Monday, June 24, 2019

State taxation of trusts curtailed

The U.S. Supreme Court has affirmed that a state cannot impose an income tax on the worldwide income of a trust based only upon the fact that a contingent beneficiary resides in the state.

Good news for trust administrators everywhere.  The notion that beneficiary residency alone creates enough nexus for income taxation was a minority rule, and now it has been laid to rest.  However, given the unquenchable thirst for tax revenue, issues of the income taxation of trusts will rise again.


The "Robin Hood Tax"

That's the name Bernie Sanders has for a new tax required to pay for free college for everyone, plus cancel all existing student loan debt.  The key element is "a Wall Street speculation fee on investment houses, hedge funds, and other speculators of 0.5% on stock trades (50 cents for every $100 worth of stock), a 0.1% fee on bonds, and a 0.005% fee on derivatives."

By its terms, the new tax would also apply to 401(k) plans and IRAs, unless they limit their investments to certificates of deposit. So the impact would go far beyond the wolves of Wall Street, reaching the retirement savings of ordinary Americans.

This is a terrible idea.

Saturday, June 22, 2019

Can You Tell the Broker From the RIA?

Meet Tom and Jerry. One's a broker; the other's a Registered Investment Adviser. Both of them have studied the SEC's new Customer Relationship Summary and will describe their proposed relationship with you, the investor, exactly as the SEC prescribes:

Can you tell which is which?

Tom: "When we act as your investment adviser, we have to act in your best interest and not put our interest ahead of yours."

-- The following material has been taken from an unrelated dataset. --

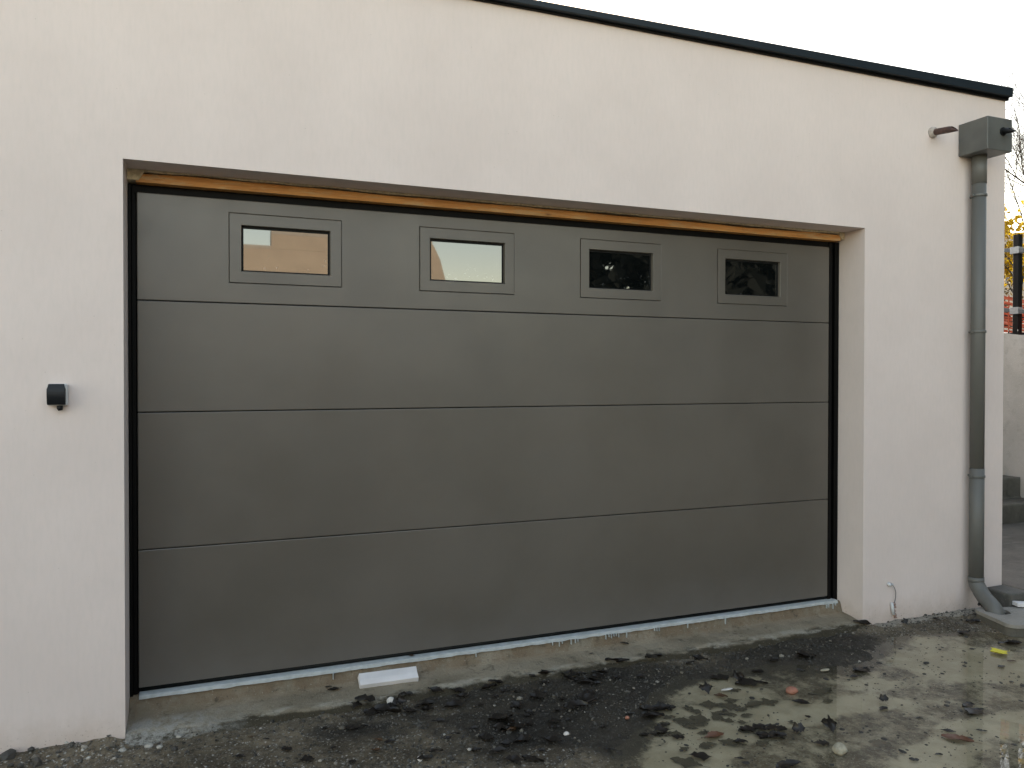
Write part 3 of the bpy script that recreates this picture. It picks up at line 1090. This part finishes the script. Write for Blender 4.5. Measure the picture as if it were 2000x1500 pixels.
SHAPES = {'oval': [leaf_mesh('oval', 3 + i) for i in range(5)], 'lobed': [leaf_mesh('lobed', 20 + i) for i in range(6)]}
CACHE = {}
LEAVES= [(0.772,0.241,0.035,2,'T'),
 (0.815,0.133,0.027,1,'T'),
 (1.018,-0.059,0.023,1,'T'),
 (1.102,-0.087,0.056,5,'D'),
 (0.958,-0.03,0.08,0,'D'),
 (1.028,-0.161,0.105,1,'D'),
 (1.393,-0.054,0.064,0,'D'),
 (1.287,-0.038,0.068,1,'D'),
 (1.336,-0.203,0.089,0,'D'),
 (0.755,-0.188,0.026,1,'D'),
 (0.853,-0.253,0.048,0,'D'),
 (0.979,-0.441,0.042,1,'D'),
 (0.91,-0.492,0.037,2,'D'),
 (1.255,-0.462,0.035,1,'D'),
 (1.215,-0.495,0.034,1,'D'),
 (1.128,-0.6,0.049,1,'D'),
 (1.073,-0.623,0.044,0,'D'),
 (1.34,-0.44,0.035,1,'D'),
 (0.811,-0.519,0.028,0,'D'),
 (0.942,-0.397,0.034,2,'D'),
 (1.216,-0.333,0.049,1,'D'),
 (1.479,-0.405,0.09,0,'D'),
 (1.423,-0.635,0.05,1,'D'),
 (1.232,0.195,0.026,2,'S'),
 (1.729,-0.262,0.077,0,'D'),
 (1.818,-0.315,0.048,0,'D'),
 (1.836,-0.423,0.093,1,'D'),
 (1.919,-0.373,0.081,0,'D'),
 (1.62,-0.395,0.039,1,'D'),
 (1.601,-0.295,0.061,0,'D'),
 (1.484,-0.517,0.044,2,'D'),
 (1.501,-0.623,0.076,1,'D'),
 (1.594,-0.683,0.076,1,'D'),
 (1.358,-0.691,0.061,1,'D'),
 (1.471,-0.78,0.073,0,'D'),
 (1.394,-0.775,0.06,0,'D'),
 (1.977,-0.069,0.077,0,'D'),
 (2.007,-0.178,0.071,1,'D'),
 (2.108,-0.128,0.057,0,'D'),
 (2.051,-0.202,0.055,1,'D'),
 (2.249,-0.022,0.064,1,'D'),
 (2.302,-0.035,0.059,1,'D'),
 (2.487,-0.038,0.093,0,'D'),
 (2.184,0.192,0.045,2,'T'),
 (2.413,0.137,0.042,1,'T'),
 (2.181,0.085,0.022,1,'T'),
 (1.591,-0.041,0.06,1,'D'),
 (1.607,-0.126,0.039,1,'D'),
 (1.789,-0.037,0.036,1,'D'),
 (1.827,-0.1,0.038,1,'D'),
 (1.535,-0.725,0.031,1,'D'),
 (2.219,-0.527,0.071,0,'D'),
 (2.085,-0.729,0.075,0,'D'),
 (2.728,-0.109,0.071,1,'D'),
 (2.792,-0.446,0.137,1,'W'),
 (2.755,-0.39,0.067,5,'W'),
 (2.695,-0.338,0.088,0,'W'),
 (2.523,-0.448,0.059,5,'W'),
 (2.559,-0.52,0.054,2,'W'),
 (2.466,-0.575,0.095,0,'U'),
 (2.534,-0.614,0.09,0,'U'),
 (2.648,-0.647,0.11,1,'U'),
 (2.475,-0.685,0.065,1,'U'),
 (2.323,-0.681,0.078,0,'U'),
 (2.248,-0.673,0.082,0,'U'),
 (2.235,-0.545,0.085,0,'W'),
 (2.124,-0.803,0.056,0,'W'),
 (2.274,-0.852,0.095,6,'W'),
 (2.313,-0.925,0.094,6,'U'),
 (2.21,-0.899,0.072,1,'U'),
 (2.46,-0.853,0.084,2,'U'),
 (2.573,-0.888,0.075,0,'W'),
 (2.481,-0.914,0.057,0,'W'),
 (2.525,-0.951,0.074,0,'W'),
 (2.638,-0.95,0.048,5,'W'),
 (2.784,-0.971,0.071,5,'W'),
 (2.439,-0.97,0.06,1,'U'),
 (2.117,-0.98,0.07,0,'W'),
 (2.254,-1.047,0.033,1,'W'),
 (2.046,-0.985,0.106,0,'U'),
 (2.396,-1.16,0.1,1,'W'),
 (3.05,-0.649,0.129,1,'U'),
 (2.856,-0.717,0.086,1,'W'),
 (2.998,-0.742,0.058,1,'U'),
 (2.781,-0.851,0.028,0,'W'),
 (2.685,-0.856,0.027,1,'U'),
 (2.482,-0.777,0.039,1,'U'),
 (3.949,-0.032,0.086,1,'D'),
 (3.235,-0.849,0.038,5,'W'),
 (3.163,-0.91,0.047,1,'W'),
 (3.332,-0.575,0.062,1,'W'),
 (4.458,-0.302,0.073,1,'D'),
 (4.529,-0.537,0.099,0,'D'),
 (4.343,-0.615,0.104,4,'W'),
 (3.564,-1.027,0.067,1,'W'),
 (3.529,-1.084,0.093,1,'W'),
 (3.215,-1.248,0.099,6,'W'),
 (3.242,-1.183,0.048,1,'W'),
 (3.381,-1.233,0.035,1,'W'),
 (3.024,-1.315,0.027,1,'W'),
 (4.29,-0.717,0.038,2,'W'),
 (4.164,-0.754,0.043,1,'W'),
 (2.891,-1.148,0.073,0,'U'),
 (4.227,-0.09,0.04,5,'D'),
 (3.234,-1.041,0.027,1,'W'),
 (4.502,-0.082,0.038,1,'D'),
 (4.667,-0.201,0.082,0,'D'),
 (4.807,-0.152,0.042,5,'L'),
 (2.923,-0.34,0.058,1,'D'),
 (2.644,-0.154,0.054,1,'D'),
 (2.304,-0.205,0.046,1,'D'),
 (1.289,-0.628,0.037,1,'D'),
 (0.578,-0.347,0.041,0,'D'),
 (0.403,-0.323,0.033,1,'D'),
 (0.508,-0.226,0.025,1,'D'),
 (0.45,-0.179,0.021,2,'D'),
 (0.645,-0.462,0.044,0,'D'),
 (0.756,-0.381,0.025,1,'D'),
 (0.909,-0.234,0.031,1,'D'),
 (1.867,-0.637,0.031,1,'D'),
 (2.033,-0.569,0.037,1,'D'),
 (1.756,-0.514,0.031,1,'D'),
 (1.799,-0.806,0.033,1,'D'),
 (2.429,-0.672,0.06,0,'U'),
 (2.464,-0.663,0.061,1,'U'),
 (2.737,-0.615,0.036,0,'U'),
 (2.342,-0.563,0.045,0,'U'),
 (2.274,-0.836,0.031,1,'U'),
 (2.679,-0.476,0.05,0,'U'),
 (2.302,-0.722,0.056,0,'U'),
 (2.584,-0.573,0.063,1,'U'),
 (2.405,-0.697,0.051,0,'U'),
 (2.738,-0.652,0.075,0,'U'),
 (2.565,-0.668,0.054,1,'U'),
 (2.434,-0.736,0.052,0,'U'),
 (2.353,-0.608,0.051,0,'U'),
 (2.546,-0.724,0.051,1,'U'),
 (2.149,-0.662,0.054,0,'U'),
 (2.243,-0.731,0.06,0,'U'),
 (2.214,-0.61,0.044,0,'U'),
 (2.089,-0.743,0.068,0,'U'),
 (2.244,-0.699,0.034,1,'U'),
 (2.101,-0.889,0.044,0,'U'),
 (2.144,-0.764,0.061,0,'U'),
 (2.263,-0.796,0.051,1,'U'),
 (2.514,-0.844,0.054,0,'W'),
 (2.467,-0.923,0.059,1,'W'),
 (2.517,-0.877,0.044,0,'W'),
 (2.464,-0.937,0.041,0,'W'),
 (2.453,-0.851,0.062,0,'W'),
 (2.35,-0.931,0.049,1,'W'),
 (2.651,-1.07,0.057,0,'W'),
 (2.529,-0.927,0.042,1,'W'),
 (2.043,-0.081,0.039,1,'D'),
 (1.96,-0.104,0.038,0,'D'),
 (2.134,-0.095,0.07,1,'D'),
 (2.189,-0.181,0.054,0,'D'),
 (2.015,-0.14,0.069,0,'D'),
 (1.967,-0.299,0.049,0,'D'),
 (2.053,-0.162,0.056,0,'D'),
 (1.859,-0.037,0.069,0,'D'),
 (2.064,-0.166,0.061,1,'D'),
 (1.438,-0.243,0.035,0,'D'),
 (1.212,-0.136,0.075,0,'D'),
 (1.207,-0.181,0.056,0,'D'),
 (1.147,-0.032,0.053,0,'D'),
 (1.664,-0.154,0.039,0,'D'),
 (1.535,-0.179,0.036,0,'D'),
 (1.398,-0.125,0.053,1,'D'),
 (1.546,-0.069,0.069,1,'D'),
 (1.362,-0.539,0.056,0,'D'),
 (1.577,-0.497,0.042,0,'D'),
 (1.453,-0.474,0.057,0,'D'),
 (1.693,-0.505,0.045,0,'D'),
 (1.494,-0.443,0.069,0,'D'),
 (1.674,-0.551,0.035,0,'D'),
 (1.513,-0.503,0.068,0,'D'),
 (1.471,-0.502,0.055,0,'D'),
 (1.6,-0.414,0.032,0,'D'),
 (1.749,-0.412,0.037,1,'D'),
 (0.908,-0.046,0.054,0,'D'),
 (0.962,-0.124,0.06,0,'D'),
 (1.122,-0.181,0.057,1,'D'),
 (1.056,-0.092,0.065,0,'D'),
 (0.838,0.096,0.055,0,'D'),
 (2.009,-0.734,0.041,0,'D'),
 (2.217,-0.538,0.042,0,'D'),
 (2.115,-0.607,0.071,0,'D'),
 (2.162,-0.591,0.053,0,'D'),
 (2.148,-0.54,0.068,1,'D'),
 (2.135,-0.68,0.052,0,'D'),
 (3.145,-0.405,0.037,1,'D'),
 (3.434,-0.526,0.082,0,'D'),
 (3.293,-0.283,0.083,0,'D'),
 (3.09,-0.259,0.049,0,'D'),
 (3.251,-0.299,0.066,0,'D')]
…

Jerry:  "When we provide you with a recommendation, we have to act in your best interest and not put our interest ahead of yours.”

Yup, Tom's the RIA. Obvious, wasn't it? Can't imagine the slightest risk of investor confusion.

Whatever happened to the fiduciary standard?

Wednesday, June 19, 2019

When a Frequent Flier Dies . . .

...do all those frequent-flier miles die as well?  Or can that mileage be converted, formally or otherwise, into tickets for heirs?

Rules vary from one airline to another, The Wall Street Journal warns.  And rules change. (Delta used to be heir friendly but now isn't.)

Some tips for increasing the odds of getting heirs into the air:

Premortem
The frequent flier's will should include explicit instructions.

Heirs should know how to access account info and passwords.

The FF should sign up for family pooling if the airline (JetBlue, for instance) offers it.

Postmortem
Act quickly! "The best move is to use the miles before an airline figures out the member has died."

Act promptly even if the airline knows it has lost a faithful passenger. The airline may require formal estate procedures to claim the miles, and there may be time limits.

 Be aggressive. Airline rules aren't always ironclad. Yelling or sobbing has been known to work.

Monday, June 17, 2019

Social investing?

Calpers is have second thoughts, per The Wall Street Journal.

Individuals can inject politics into their investment strategy freely, but those responsible for public pensions need to put rate of return first. 

Friday, June 14, 2019

Thousands and Thousands of Apps for Investors

Number of Android and Apple apps in 2018 that mentioned investing in their descriptions.
Millennials are reputed to shun person-to-person phone conversations – too intense and stressful. Imagine how glad they must be to discover investing apps, the relatively simple, low-stress alternative to going face to face with a financial adviser.

Helping fuel the proliferation of investing apps, the WSJ observes, is the rise of socially-conscious investing.

Does the investment business really need thousands and thousands of apps? Maybe not. But as Mae West once said, "Too much of a good thing can be wonderful."
Bankrate's recent list of 5 best investing apps contains one oddity: an app intended not for actual investing but for game playing. Millennials may not take  phone calls, but they're ever ready to socialize online.